腑に落ちるためには,自分自身が十分に考え,検討し,悩む必要がある。何も考えていなければ,「なるほど。そうだったのか。」と深く納得することはできないであろう。この感想からも,十分な思考活動が行われたことが証明された。
6.まとめ
本実践の結果と考察について,以下のようにまとめた。
(1)
目に見えないものであったからこそ,科学的思考を深めることができた。
(2)
理論を考え出すことに重点を置いたため,複数の考えを正解とすることができ,追究意欲の向上につながった。
(3)
あえて分解・確認を行わず,互いの合意の上で理論を構築していくことにより,「科学の営み」を感じさせることができた。
(4)
話し合い活動により,互いの考えを深め,さまざまな考え方に触れるコミュニケーション活動の有効性が示された。

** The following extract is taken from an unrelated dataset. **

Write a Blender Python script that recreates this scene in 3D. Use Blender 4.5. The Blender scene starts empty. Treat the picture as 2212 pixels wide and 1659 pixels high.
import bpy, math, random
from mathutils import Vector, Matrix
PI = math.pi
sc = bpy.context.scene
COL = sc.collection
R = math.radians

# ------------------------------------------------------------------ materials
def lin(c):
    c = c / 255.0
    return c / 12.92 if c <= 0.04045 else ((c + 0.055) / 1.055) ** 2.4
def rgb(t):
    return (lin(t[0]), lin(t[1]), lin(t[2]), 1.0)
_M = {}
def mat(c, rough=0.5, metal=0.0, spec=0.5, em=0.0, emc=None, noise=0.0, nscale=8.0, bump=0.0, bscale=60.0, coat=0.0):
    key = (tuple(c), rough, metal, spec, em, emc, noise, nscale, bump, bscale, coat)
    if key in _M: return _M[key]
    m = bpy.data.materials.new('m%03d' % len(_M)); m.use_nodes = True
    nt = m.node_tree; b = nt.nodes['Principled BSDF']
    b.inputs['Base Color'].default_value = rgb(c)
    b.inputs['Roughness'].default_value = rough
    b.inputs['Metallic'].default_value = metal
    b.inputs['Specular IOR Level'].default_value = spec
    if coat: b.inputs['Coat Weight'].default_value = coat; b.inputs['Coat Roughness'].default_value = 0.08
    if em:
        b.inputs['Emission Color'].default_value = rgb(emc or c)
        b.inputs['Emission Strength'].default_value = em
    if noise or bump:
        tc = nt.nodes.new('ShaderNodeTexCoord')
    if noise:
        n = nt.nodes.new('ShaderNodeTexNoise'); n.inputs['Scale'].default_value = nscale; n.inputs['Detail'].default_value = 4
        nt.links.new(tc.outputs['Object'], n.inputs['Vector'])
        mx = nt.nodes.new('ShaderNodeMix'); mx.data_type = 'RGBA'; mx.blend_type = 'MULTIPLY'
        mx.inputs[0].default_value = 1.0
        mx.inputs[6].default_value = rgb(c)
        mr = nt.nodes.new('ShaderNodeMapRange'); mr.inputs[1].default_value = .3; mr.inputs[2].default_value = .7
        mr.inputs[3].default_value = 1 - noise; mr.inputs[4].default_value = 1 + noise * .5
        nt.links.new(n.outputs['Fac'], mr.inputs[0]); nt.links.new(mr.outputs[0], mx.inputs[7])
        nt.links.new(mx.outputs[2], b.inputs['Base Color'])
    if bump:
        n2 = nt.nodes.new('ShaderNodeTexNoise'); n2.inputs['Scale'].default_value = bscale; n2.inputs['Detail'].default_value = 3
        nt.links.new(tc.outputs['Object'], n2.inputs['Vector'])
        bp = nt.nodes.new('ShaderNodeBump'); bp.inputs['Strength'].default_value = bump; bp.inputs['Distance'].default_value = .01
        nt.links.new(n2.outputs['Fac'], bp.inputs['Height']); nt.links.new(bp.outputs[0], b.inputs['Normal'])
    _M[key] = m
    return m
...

また個々の生徒が話し合いの中心となり,個に応じた学びを行うことができた。
(5)
科学的なものの見方・考え方を養うことを目標とした理科の導入として適した教材であったと評価できる。
本実践以外にも,生徒の科学的思考力の育成を目指して,さまざまな教材で授業を実践したが,教材以外にも重要な点に気付いた。それは,以下に示した教師自身の姿である。
(1)
教師は教えるのではなく,生徒と共に追究し,共に学ぶ姿勢をもつ。
(2)
教師も生徒と同じように,常に問い直しを行う。
(3)
条件を変えれば,さまざまな答えが存在する(答えは一つではない)ことを認識する。
(4)
教師自身が授業の中で生徒と共に科学的な見方・考え方を養う。
7.おわりに
以上,近年自分が取り組んできた「科学的思考力を育むための中学校理科授業の実践」の一部を紹介させていただいた。
本年度は,県立中高一貫校の中等部1年生を対象に実践を行った。また前任校の一般公立中学では2年生・3年生を対象に実践を行った。この双方向空気入れの仕組みを考える活動は,発達段階に応じた到達目標を掲げれることにより,小学生でも夢中になって取り組むことができる内容であると言える。
より多くの子ども達に科学的なものの見方・考え方を身につけさせるために,今後もさまざまな実践に挑戦していきたいと考える。
最後に,web ページに於きまして,当実践を紹介させていただく機会を頂きましたことに深く感謝いたします。